WIBW to improve security after attack

Following last week’s break-in at Topeka’s WIBW-TV, in which a deranged man stabbed two staffers, the station is changing up some of its security measures.

News Director Jon Janes told Poynter that the station would eliminate furniture in the entrance atrium and install shatter-proof glass. The station already had a series of codes it would broadcast over a loudspeaker in case anything happened.

At a time when news organizations are trying to become closer to their audiences, security measures should be top of mind, said Kevin Benz, chairman of RTNDA:

“With social media, we have invited the public to have personal relationships with our folks. We cultivate a closeness, an expectation that ‘you are my friend and you can help me if I go over and talk to you.’ ” Benz says news organizations can build fortresses to stay safe, but it would seal them from the public they serve. These days, he says, journalists have to be accessible, “and there is an inherent risk in that.”

Reporters, editors and members of the public participate in an “open” daily story meeting at The Register Citizen Newsroom Cafe Dec. 13. (via newsroomcafe.wordpress.com)

While most news organizations have some sort of security measures in place, others have broken down barriers between the public and journalists. The Journal Register in Torrington, Conn., has been praised for its Newsroom Cafe, a coffee shop that is essentially part of the newsroom.

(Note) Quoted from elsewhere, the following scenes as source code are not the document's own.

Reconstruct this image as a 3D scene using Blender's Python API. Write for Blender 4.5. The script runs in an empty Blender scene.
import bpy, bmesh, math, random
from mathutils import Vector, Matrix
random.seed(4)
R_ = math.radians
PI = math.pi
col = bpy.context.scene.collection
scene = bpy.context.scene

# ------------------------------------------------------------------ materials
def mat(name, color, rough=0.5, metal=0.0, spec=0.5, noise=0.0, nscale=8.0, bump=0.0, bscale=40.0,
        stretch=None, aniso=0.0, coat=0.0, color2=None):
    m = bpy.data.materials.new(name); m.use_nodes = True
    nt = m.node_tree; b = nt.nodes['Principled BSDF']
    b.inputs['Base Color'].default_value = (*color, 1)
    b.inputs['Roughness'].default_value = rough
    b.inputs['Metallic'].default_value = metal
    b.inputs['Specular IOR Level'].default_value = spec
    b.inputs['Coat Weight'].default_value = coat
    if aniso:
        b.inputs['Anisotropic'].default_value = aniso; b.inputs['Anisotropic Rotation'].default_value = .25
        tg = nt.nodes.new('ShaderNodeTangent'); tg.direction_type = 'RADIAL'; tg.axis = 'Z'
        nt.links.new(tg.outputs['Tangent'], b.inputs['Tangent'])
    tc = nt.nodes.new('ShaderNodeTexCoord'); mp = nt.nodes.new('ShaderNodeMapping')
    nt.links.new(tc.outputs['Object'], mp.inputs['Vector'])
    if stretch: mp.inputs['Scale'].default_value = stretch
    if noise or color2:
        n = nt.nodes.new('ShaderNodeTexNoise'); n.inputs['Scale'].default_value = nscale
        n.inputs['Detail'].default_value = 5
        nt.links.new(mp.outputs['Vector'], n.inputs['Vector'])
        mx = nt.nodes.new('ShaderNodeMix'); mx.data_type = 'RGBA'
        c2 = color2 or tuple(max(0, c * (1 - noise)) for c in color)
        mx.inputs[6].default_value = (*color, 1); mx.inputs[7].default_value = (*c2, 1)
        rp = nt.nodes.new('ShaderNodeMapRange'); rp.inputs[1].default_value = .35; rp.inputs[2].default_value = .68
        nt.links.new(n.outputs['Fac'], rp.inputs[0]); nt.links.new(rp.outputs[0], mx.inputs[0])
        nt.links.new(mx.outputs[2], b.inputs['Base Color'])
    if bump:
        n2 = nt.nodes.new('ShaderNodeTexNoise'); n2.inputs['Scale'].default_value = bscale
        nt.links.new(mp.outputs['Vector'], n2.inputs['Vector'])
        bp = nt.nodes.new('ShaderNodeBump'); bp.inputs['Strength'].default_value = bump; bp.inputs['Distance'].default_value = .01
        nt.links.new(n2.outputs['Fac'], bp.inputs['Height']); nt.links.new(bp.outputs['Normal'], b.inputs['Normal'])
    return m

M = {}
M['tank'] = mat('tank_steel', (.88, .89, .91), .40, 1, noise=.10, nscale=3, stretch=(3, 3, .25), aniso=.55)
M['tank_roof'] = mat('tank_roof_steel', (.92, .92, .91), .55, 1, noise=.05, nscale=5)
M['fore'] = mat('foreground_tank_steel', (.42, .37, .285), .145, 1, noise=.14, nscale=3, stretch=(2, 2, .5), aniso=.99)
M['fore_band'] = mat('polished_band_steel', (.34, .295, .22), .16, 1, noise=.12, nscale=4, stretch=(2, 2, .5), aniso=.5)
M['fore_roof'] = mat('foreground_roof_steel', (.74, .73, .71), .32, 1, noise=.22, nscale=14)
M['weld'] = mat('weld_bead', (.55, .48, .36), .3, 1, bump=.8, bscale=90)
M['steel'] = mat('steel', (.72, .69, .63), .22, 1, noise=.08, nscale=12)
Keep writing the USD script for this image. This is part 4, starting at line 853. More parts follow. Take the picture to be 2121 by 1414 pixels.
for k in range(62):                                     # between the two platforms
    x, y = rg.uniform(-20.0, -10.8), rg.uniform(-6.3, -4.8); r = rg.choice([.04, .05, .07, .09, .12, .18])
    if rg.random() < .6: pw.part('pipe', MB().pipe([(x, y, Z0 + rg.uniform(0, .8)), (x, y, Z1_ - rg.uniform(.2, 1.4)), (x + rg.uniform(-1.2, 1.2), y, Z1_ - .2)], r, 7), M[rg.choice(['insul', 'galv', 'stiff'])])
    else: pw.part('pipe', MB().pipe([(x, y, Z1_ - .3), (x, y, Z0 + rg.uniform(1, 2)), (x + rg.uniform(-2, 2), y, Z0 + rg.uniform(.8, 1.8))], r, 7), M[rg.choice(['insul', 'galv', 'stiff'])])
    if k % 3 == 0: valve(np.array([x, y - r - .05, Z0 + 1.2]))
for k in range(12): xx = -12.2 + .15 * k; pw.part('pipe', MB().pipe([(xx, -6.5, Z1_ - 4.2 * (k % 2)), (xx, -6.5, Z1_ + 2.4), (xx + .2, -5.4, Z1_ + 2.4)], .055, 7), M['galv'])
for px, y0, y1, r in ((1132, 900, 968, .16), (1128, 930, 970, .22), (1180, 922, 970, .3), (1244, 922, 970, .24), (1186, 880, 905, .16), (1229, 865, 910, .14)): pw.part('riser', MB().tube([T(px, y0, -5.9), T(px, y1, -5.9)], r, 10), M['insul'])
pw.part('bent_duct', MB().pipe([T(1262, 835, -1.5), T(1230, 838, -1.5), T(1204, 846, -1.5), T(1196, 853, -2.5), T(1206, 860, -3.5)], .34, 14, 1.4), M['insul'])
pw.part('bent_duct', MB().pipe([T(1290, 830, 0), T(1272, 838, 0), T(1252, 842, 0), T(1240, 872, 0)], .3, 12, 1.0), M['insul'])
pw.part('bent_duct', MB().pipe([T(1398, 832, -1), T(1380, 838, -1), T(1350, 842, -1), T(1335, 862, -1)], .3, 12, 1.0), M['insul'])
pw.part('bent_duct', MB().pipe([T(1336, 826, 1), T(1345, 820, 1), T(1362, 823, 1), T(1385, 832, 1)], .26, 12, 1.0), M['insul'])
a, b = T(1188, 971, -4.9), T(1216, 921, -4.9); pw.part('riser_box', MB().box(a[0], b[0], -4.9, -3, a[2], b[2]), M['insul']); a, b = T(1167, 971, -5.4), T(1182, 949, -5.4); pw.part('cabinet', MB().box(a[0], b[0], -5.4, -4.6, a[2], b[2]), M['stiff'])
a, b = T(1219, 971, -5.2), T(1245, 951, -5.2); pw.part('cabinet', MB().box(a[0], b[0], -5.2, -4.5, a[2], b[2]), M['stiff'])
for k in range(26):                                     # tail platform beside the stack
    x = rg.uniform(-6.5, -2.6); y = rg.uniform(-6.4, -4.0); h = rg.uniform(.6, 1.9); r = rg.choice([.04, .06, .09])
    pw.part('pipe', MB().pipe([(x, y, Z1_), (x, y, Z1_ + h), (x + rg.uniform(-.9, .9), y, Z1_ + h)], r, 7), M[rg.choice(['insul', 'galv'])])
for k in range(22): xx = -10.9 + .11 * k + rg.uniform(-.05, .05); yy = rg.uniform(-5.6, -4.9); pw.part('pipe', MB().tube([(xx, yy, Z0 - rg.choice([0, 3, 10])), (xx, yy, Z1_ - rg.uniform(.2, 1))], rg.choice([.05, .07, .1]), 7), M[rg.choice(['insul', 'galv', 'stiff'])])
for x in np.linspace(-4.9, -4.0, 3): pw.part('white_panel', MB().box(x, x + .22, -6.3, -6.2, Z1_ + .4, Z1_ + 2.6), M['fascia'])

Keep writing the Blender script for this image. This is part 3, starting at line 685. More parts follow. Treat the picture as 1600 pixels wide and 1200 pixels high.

“There are no walls between the ‘cafe’ and the newsroom, and readers are invited to find the reporter that writes about their community or area of interest – or editors – and talk about concerns, ideas, questions,” says a Journal Register blog post about the cafe. The paper also invites the public to its daily planning meetings.

Matt DeRienzo, Connecticut Group Editor for the Journal Register company, says there’s been no change to how they view security:

“We have been open for a year and a half now, and have had no issues with security,” he said. “There have been a handful of instances in which we had to ask someone to leave because they were viewing pornography in our café in view of other guests, but that’s really it. And that’s the same kind of issue that a library or Starbucks must deal with.”

And if something happened?

“God forbid if it were to ever happen here, we would do the same thing that we would have done in our old building: call the police.”

It’s more important than ever to have close ties to the community. In Lawrence, our second-annual Only in Lawrence awards celebration brought in to our newsroom more than 100 community members; we have regular open meetings with the public. And we hope our safeguards are enough.